Like a typical police procedural, Sacred Games begins with a day in the life of a cop named Sartaj Singh, whom readers of Love and Longing will remember as one half of that eight-page coupling in "Kama." Sartaj is a tough guy who has what it takes to work the streets as a detective, but he stands out in his milieu for his chivalry, his religion (Sikh) and, not least, for not being quite as on the take as his colleagues--or as his corrupt and politically influential boss, Parulkar, a protégé of Sartaj's father, who was a legend on the Bombay police force.
As we follow Sartaj on his travels, Chandra's tone is light, ironical, rather like that of Carl Hiaasen. Sartaj is called to mediate a warring upper-middle-class couple's dispute; he finds the wife wielding a knife at hubby after hubby has thrown her prized dog out the window. But as with any noir, the novel's texture soon grows darker. A dead teenager's body is found in a basti, a working-class area full of poor Muslim immigrants from Bangladesh. Someone needs roughing up in the station. And then a late night tip-off, but this time a once-in-your-career tip-off: "Do you want Ganesh Gaitonde?" For Sartaj, a "divorced police inspector with middling professional prospects," this is manna. Gaitonde, long rumored to have been in exile, is the head of one of Bombay's most formidable "companies"--a common euphemism for the city's crime families. In fact, Gaitonde is such a prize that Sartaj's partner, Katekar--who talks of the bhai (mafia don) as if he were a film star--asks when they arrive at his suspected hide-out, "But you're sure you want to make him yours? Why not wait for someone senior to arrive?"
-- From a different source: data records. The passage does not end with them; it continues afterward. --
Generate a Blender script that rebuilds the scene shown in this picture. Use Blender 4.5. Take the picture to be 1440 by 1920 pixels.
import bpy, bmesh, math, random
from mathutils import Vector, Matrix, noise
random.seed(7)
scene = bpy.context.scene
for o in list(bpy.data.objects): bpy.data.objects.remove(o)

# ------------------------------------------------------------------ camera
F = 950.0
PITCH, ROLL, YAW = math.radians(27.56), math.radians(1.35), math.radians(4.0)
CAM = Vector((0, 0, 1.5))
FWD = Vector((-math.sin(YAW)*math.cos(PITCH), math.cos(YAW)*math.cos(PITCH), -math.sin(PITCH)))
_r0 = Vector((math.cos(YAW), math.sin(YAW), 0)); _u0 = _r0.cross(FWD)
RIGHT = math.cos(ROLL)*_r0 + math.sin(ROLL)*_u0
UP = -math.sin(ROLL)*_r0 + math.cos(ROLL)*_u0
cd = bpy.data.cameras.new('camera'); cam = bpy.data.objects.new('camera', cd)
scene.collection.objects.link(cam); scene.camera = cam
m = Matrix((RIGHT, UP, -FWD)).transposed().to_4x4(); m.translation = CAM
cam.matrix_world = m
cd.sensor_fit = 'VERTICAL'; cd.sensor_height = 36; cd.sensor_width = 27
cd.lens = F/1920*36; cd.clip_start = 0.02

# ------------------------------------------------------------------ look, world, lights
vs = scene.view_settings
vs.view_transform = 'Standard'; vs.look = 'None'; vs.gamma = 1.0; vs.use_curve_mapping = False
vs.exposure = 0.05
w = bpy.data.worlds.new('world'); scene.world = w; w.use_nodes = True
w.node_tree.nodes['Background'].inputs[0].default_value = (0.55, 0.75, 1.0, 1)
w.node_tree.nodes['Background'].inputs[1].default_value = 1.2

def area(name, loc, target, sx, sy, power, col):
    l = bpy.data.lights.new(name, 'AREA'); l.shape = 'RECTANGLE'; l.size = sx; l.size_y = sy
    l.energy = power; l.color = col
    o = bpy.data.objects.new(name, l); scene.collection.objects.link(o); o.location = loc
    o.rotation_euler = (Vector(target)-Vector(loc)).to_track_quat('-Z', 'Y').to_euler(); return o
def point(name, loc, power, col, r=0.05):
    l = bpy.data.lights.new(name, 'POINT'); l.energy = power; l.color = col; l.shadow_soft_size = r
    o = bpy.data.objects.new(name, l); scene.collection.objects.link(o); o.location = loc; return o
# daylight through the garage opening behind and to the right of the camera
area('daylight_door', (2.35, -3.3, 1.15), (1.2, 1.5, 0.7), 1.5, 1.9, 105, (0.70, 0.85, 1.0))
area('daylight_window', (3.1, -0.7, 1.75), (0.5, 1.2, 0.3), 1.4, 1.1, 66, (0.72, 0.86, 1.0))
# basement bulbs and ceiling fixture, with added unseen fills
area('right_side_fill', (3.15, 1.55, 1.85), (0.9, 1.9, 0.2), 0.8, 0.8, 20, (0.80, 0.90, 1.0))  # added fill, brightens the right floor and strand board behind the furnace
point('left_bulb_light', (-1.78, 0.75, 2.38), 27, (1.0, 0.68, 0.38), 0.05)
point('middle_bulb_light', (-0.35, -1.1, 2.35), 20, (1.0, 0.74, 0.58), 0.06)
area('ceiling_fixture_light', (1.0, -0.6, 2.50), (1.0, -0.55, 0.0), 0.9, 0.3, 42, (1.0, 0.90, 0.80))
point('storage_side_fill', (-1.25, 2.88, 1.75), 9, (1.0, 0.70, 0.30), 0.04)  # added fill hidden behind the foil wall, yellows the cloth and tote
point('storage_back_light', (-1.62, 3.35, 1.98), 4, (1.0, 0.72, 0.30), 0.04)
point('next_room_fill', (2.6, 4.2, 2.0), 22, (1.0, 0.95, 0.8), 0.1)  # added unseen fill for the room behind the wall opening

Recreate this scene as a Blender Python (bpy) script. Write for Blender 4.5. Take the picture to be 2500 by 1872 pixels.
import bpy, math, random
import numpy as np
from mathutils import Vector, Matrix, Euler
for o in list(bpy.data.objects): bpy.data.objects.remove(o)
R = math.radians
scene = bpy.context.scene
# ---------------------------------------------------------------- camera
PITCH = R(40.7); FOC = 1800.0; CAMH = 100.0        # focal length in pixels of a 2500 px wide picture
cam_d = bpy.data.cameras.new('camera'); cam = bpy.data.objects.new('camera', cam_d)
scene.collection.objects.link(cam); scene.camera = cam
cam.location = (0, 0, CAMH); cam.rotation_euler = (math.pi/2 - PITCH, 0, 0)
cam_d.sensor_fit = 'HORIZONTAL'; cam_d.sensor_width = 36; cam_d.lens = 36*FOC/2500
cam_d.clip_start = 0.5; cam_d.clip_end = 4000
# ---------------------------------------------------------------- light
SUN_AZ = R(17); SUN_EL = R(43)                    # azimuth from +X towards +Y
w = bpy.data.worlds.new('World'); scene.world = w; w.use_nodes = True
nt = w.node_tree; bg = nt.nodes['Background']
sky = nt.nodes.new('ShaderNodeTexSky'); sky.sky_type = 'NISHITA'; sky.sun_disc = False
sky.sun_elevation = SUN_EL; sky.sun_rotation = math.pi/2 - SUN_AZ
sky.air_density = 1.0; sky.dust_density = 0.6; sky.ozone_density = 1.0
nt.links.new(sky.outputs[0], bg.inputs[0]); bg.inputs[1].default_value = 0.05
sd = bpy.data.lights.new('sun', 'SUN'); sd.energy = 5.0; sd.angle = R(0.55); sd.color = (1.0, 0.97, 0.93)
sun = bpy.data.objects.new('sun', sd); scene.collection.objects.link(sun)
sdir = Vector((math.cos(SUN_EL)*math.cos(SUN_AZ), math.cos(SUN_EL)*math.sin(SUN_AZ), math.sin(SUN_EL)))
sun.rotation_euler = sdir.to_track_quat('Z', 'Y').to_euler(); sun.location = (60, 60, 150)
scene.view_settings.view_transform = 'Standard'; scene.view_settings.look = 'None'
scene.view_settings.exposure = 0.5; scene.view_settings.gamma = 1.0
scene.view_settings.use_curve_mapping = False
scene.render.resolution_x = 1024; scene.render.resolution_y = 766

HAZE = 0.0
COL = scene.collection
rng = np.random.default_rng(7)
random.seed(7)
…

Sartaj, however, perseveres. While he and his partner perspire in extreme heat, trying to talk the notorious bhai out of his redoubt, Gaitonde, basking in his air-conditioned bunker, passes the afternoon by goading them with insult and legend. Eventually a bulldozer is summoned. While the driver musters the courage to destroy the building, Sartaj begins to brood on questions that will ultimately lie at the heart of the novel's mystery: "What was Gaitonde doing back in the city? Who was the informant who had given him to Sartaj?" Sartaj doesn't get any of his answers that afternoon. When he and his men storm the bunker, they find Gaitonde dead from a self-inflicted gunshot wound--and, in another room, the corpse of an unknown woman, probably the bhai's last moll, and a stash of new Indian currency. The mystery deepens when shadowy figures from the world of Indian intelligence continue to be intrigued by the dead bhai. Where did all that new currency come from? And why did Gaitonde's final lair turn out to be a nuclear bunker? These questions are given an extra twist when we learn that Gaitonde "was connected to certain very important people, to events at a national level. Whatever brought him back here, that could have an effect on future events." So Sartaj stays on the case, as a proxy for figures from the upper echelons of India's secret state.